The farm will be reclaimed by the government in July 2023, but Miss Teo’s parents are planning to bid for another piece of land to continue with their fish farm business. However, she says that if “they didn’t get the [bidded] land”, her parents would most likely retire.
Miss Teo also shared that if her parents were able to successfully own a new piece of land to continue their business, they would continue to stay on the farm while she and her brother will stay in the HDB flat.
The business will soon be taken over by her older brother.
Mr Teo Jia Quan, 21, is learning the ropes of managing what it means to run the aquatic business from their father, the founder of Khaiseng Fish Farm. He says that he is learning “lots of things, [like] how to manage the business monetarily and also all the mechanical aspects of the jobs, as well as the human resources”.
Both siblings shared that while the environment is scenic, it is inconvenient to travel to other parts of Singapore. This is especially so for Miss Teo, as she requires the public transport to get to school.
“When nobody drives me out, I have to walk 30 to 45 minutes to the nearest bus-stop on weekdays,” she says. The journey to the nearest bus-stop is potentially dangerous due to the presence of fast-moving industrial vehicles, roaming wild boars and stray dogs.
Because of the environment she lives in, she says that there is a misconception that people think she lives in a kampong (village) with no basic electricity and clean water.
“I was expecting it to smell a little bad considering she lives in a fish farm but it didn’t,” says Miss Charlene Tan, 19, who has been Miss Teo’s friend since secondary school.
She was shocked to find out how inaccessible it was to take public transport to and from the farm.
However, Miss Tan recalls fondly how different of an experience it was when Miss Teo’s family hosted barbeque parties.

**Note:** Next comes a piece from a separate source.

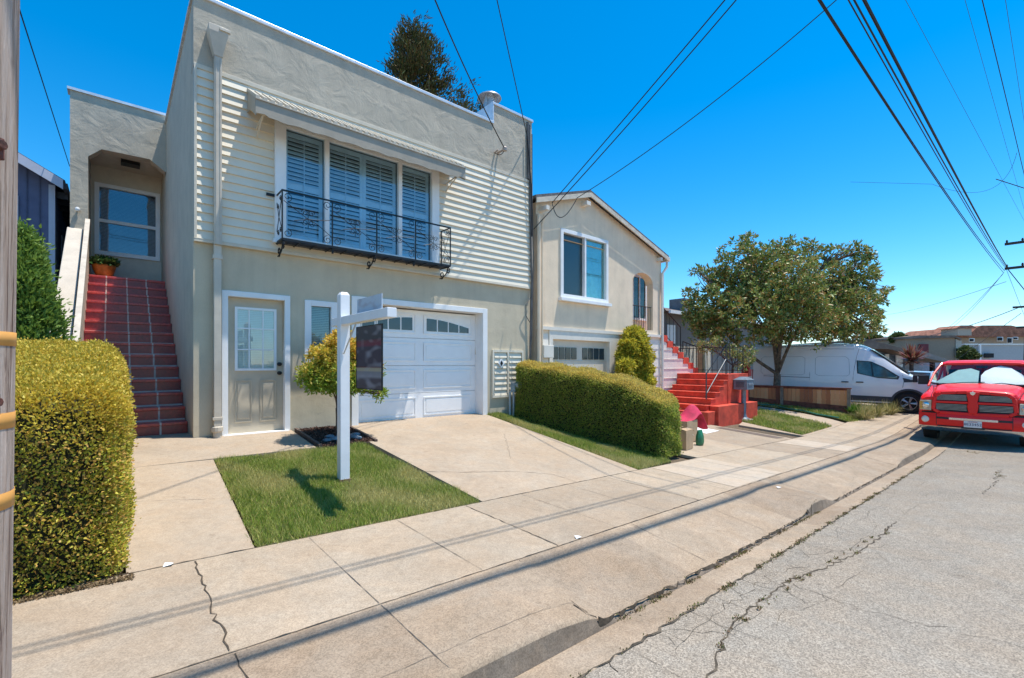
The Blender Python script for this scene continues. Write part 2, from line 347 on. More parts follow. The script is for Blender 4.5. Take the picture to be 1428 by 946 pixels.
patch('side_driveway', [(20.1, 4.155), (27, 4.155), (27, 12), (20.6, 12)], M_drive, 0, 8, 8)
patch('sidewalk_panel', [(6.35, 2.76), (8.0, 2.76), (8.05, 4.1), (6.45, 4.1)], M_new, .004, 6, 6, .003)
patch('sidewalk_panel', [(11.55, 2.76), (12.6, 2.76), (12.6, 4.1), (11.5, 4.1)], M_new, .004, 6, 6, .003)
# grass: soil bed + blades
M_blade = foliage('grass_blades', [(.09, .17, .02), (.26, .37, .045), (.36, .42, .07), (.55, .48, .17), (.15, .25, .03)], .35, .6, [(.56, .48, .18), (.64, .55, .24)])
def lawn(c, n, h=.045, wd=.007, name='lawn_soil', z=.0):
    patch(name, c, M_lawnbase, z-.01, 10, 10)
    a, b, cc, d = [np.array(p) for p in c]
    u = rng.random(n)[:, None]; v = rng.random(n)[:, None]; u += np.where((u < .03) | (u > .97), rng.normal(0, .008, (n, 1)), 0); v += np.where((v < .03) | (v > .97), rng.normal(0, .008, (n, 1)), 0)
    P2 = (a*(1-u)+b*u)*(1-v)+(d*(1-u)+cc*u)*v
    z0 = np.array([g(x, y) for x, y in P2])-.012+z
    hh = h*rng.uniform(.4, 1.45, n)*(1+.35*np.sin(P2[:, 0]*7+np.sin(P2[:, 1]*5))*np.sin(P2[:, 1]*6)); an = rng.uniform(0, 2*PI, n)
    e = np.minimum(np.minimum(u, 1-u), np.minimum(v, 1-v))[:, 0]
    dx = np.cos(an)*wd/2; dy = np.sin(an)*wd/2; lx = rng.normal(0, .4, n)*hh; ly = rng.normal(0, .4, n)*hh
    V = np.stack([np.stack([P2[:, 0]-dx, P2[:, 1]-dy, z0], 1), np.stack([P2[:, 0]+dx, P2[:, 1]+dy, z0], 1), np.stack([P2[:, 0]+lx, P2[:, 1]+ly, z0+hh], 1)], 1).reshape(-1, 3)
    dry = np.clip((np.sin(P2[:, 0]*3.1+1+np.sin(P2[:, 1]*4))*np.sin(P2[:, 1]*2.7+2+np.sin(P2[:, 0]*5))*1.3+.1+rng.normal(0, .3, n)), 0, 1)*.75
    return fastmesh('lawn', V, np.arange(3*n).reshape(-1, 3), M_blade, None, np.repeat(dry, 3))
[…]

Instead of renting barbeque pits like what people normally do, they had the whole place to themselves, which gave them more freedom to have fun.
Just as Miss Tan needed to get used to rural living, Miss Teo, too, had a shock when she heard the sound of toilet flushing when she went to a friend’s HDB flat.
As she holds onto the remaining months until she has to relocate from the farm to a HDB flat, she admits that she no longer does the things she used to do at the farm when she was younger.
“But I will miss them,” she says, “letting my cats run wild, this is what I do now and what I will miss.”

Living on the farm has shaped Miss Teo’s love for animals, and she shared that her favourite memories from living on the farm were ones that included her cats, one of which are named Juju.